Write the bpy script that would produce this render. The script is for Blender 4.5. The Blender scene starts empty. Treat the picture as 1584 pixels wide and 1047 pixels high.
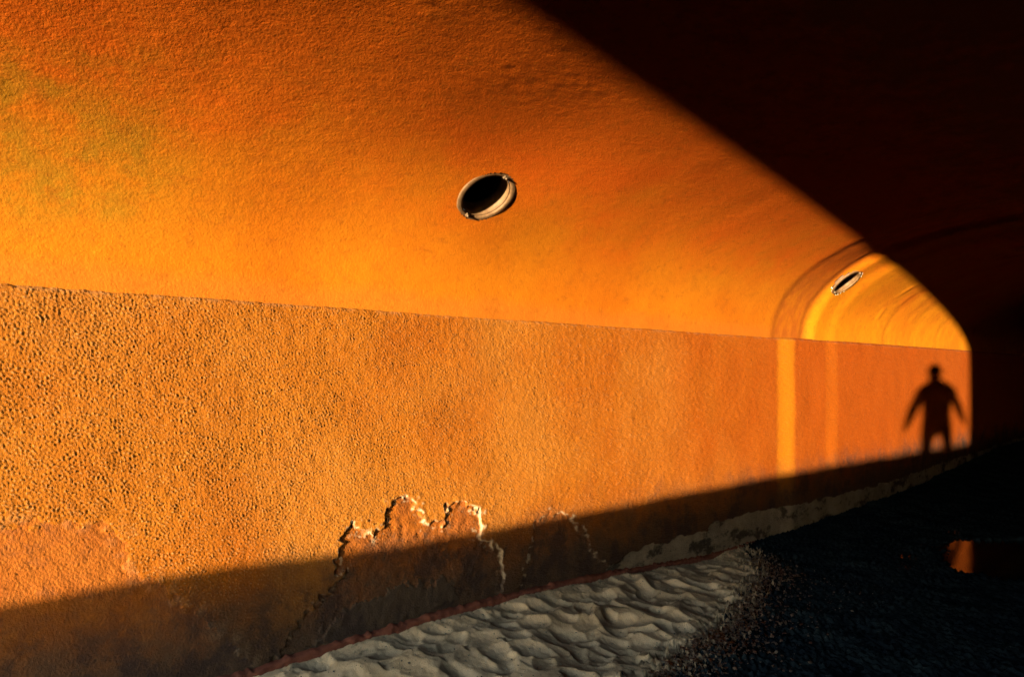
import bpy, bmesh, math
import numpy as np
from mathutils import Vector, Matrix

# ------------------------------------------------------------------ camera, sky, sun, exposure
scene = bpy.context.scene
R = math.radians
WALL_X = -3.4            # face of the sunlit wall
JAMB_X = 0.96            # face of the opposite wall
MOUTH_Y = -1.5           # tunnel mouth, behind the camera
END_Y = 36.0
SPRING = 1.85            # height where the vault springs
RISE = 1.04
HALF = (JAMB_X - WALL_X) / 2
MID_X = (JAMB_X + WALL_X) / 2
NEXP = 2.2
SUN_AZ = 15.9            # degrees off the tunnel axis
SUN_EL = 0.30

cam_data = bpy.data.cameras.new('camera')
cam = bpy.data.objects.new('camera', cam_data)
scene.collection.objects.link(cam)
cam.location = (0, 0, 1.5)
cam.rotation_euler = (R(90), 0, R(47.6))
cam_data.sensor_fit = 'HORIZONTAL'
cam_data.sensor_width = 36.0
cam_data.lens = 24.0
cam_data.shift_y = 51.5 / 1584
cam_data.clip_start = 0.02
cam_data.clip_end = 6000
scene.camera = cam

world = bpy.data.worlds.new('World')
scene.world = world
world.use_nodes = True
wn = world.node_tree
sky = wn.nodes.new('ShaderNodeTexSky')
sky.sky_type = 'NISHITA'
sky.sun_disc = False
sky.sun_elevation = R(SUN_EL)
sky.sun_rotation = R(180 - SUN_AZ)
sky.altitude = 1500
sky.air_density = 1.0
sky.dust_density = 0.3
sky.ozone_density = 1.12
bg = wn.nodes['Background']
bg.inputs['Strength'].default_value = 0.15
wn.links.new(sky.outputs[0], bg.inputs['Color'])

sun_data = bpy.data.lights.new('sun', 'SUN')
sun_data.energy = 1.0
sun_data.angle = R(0.53)
sun_data.color = (1.0, 0.78, 0.50)
sun = bpy.data.objects.new('sun', sun_data)
scene.collection.objects.link(sun)
ray = Vector((-math.sin(R(SUN_AZ)) * math.cos(R(SUN_EL)), math.cos(R(SUN_AZ)) * math.cos(R(SUN_EL)), -math.sin(R(SUN_EL))))
sun.rotation_euler = ray.to_track_quat('-Z', 'Y').to_euler()
sun.location = (4, -14, 6)

scene.view_settings.view_transform = 'Standard'
scene.view_settings.look = 'None'
scene.view_settings.exposure = 4.18
scene.view_settings.gamma = 1.0
scene.view_settings.use_curve_mapping = False
scene.render.engine = 'CYCLES'
scene.cycles.diffuse_bounces = 0
scene.cycles.glossy_bounces = 2
scene.cycles.max_bounces = 4
scene.cycles.use_denoising = True
scene.cycles.denoising_input_passes = 'RGB_ALBEDO_NORMAL'
scene.cycles.denoising_prefilter = 'NONE'
scene.cycles.use_adaptive_sampling = True
scene.cycles.adaptive_threshold = 0.005
scene.cycles.adaptive_min_samples = 64

# ------------------------------------------------------------------ helpers
rng = np.random.default_rng(11)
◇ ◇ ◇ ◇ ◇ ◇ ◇
**Direction:** Quote in full the listing given above; the images are to be left out.

**Full solution:**
Write the bpy script that would produce this render. The script is for Blender 4.5. The Blender scene starts empty. Treat the picture as 1584 pixels wide and 1047 pixels high.
import bpy, bmesh, math
import numpy as np
from mathutils import Vector, Matrix

# ------------------------------------------------------------------ camera, sky, sun, exposure
scene = bpy.context.scene
R = math.radians
WALL_X = -3.4            # face of the sunlit wall
JAMB_X = 0.96            # face of the opposite wall
MOUTH_Y = -1.5           # tunnel mouth, behind the camera
END_Y = 36.0
SPRING = 1.85            # height where the vault springs
RISE = 1.04
HALF = (JAMB_X - WALL_X) / 2
MID_X = (JAMB_X + WALL_X) / 2
NEXP = 2.2
SUN_AZ = 15.9            # degrees off the tunnel axis
SUN_EL = 0.30

cam_data = bpy.data.cameras.new('camera')
cam = bpy.data.objects.new('camera', cam_data)
scene.collection.objects.link(cam)
cam.location = (0, 0, 1.5)
cam.rotation_euler = (R(90), 0, R(47.6))
cam_data.sensor_fit = 'HORIZONTAL'
cam_data.sensor_width = 36.0
cam_data.lens = 24.0
cam_data.shift_y = 51.5 / 1584
cam_data.clip_start = 0.02
cam_data.clip_end = 6000
scene.camera = cam

world = bpy.data.worlds.new('World')
scene.world = world
world.use_nodes = True
wn = world.node_tree
sky = wn.nodes.new('ShaderNodeTexSky')
sky.sky_type = 'NISHITA'
sky.sun_disc = False
sky.sun_elevation = R(SUN_EL)
sky.sun_rotation = R(180 - SUN_AZ)
sky.altitude = 1500
sky.air_density = 1.0
sky.dust_density = 0.3
sky.ozone_density = 1.12
bg = wn.nodes['Background']
bg.inputs['Strength'].default_value = 0.15
wn.links.new(sky.outputs[0], bg.inputs['Color'])

sun_data = bpy.data.lights.new('sun', 'SUN')
sun_data.energy = 1.0
sun_data.angle = R(0.53)
sun_data.color = (1.0, 0.78, 0.50)
sun = bpy.data.objects.new('sun', sun_data)
scene.collection.objects.link(sun)
ray = Vector((-math.sin(R(SUN_AZ)) * math.cos(R(SUN_EL)), math.cos(R(SUN_AZ)) * math.cos(R(SUN_EL)), -math.sin(R(SUN_EL))))
sun.rotation_euler = ray.to_track_quat('-Z', 'Y').to_euler()
sun.location = (4, -14, 6)

scene.view_settings.view_transform = 'Standard'
scene.view_settings.look = 'None'
scene.view_settings.exposure = 4.18
scene.view_settings.gamma = 1.0
scene.view_settings.use_curve_mapping = False
scene.render.engine = 'CYCLES'
scene.cycles.diffuse_bounces = 0
scene.cycles.glossy_bounces = 2
scene.cycles.max_bounces = 4
scene.cycles.use_denoising = True
scene.cycles.denoising_input_passes = 'RGB_ALBEDO_NORMAL'
scene.cycles.denoising_prefilter = 'NONE'
scene.cycles.use_adaptive_sampling = True
scene.cycles.adaptive_threshold = 0.005
scene.cycles.adaptive_min_samples = 64

# ------------------------------------------------------------------ helpers
rng = np.random.default_rng(11)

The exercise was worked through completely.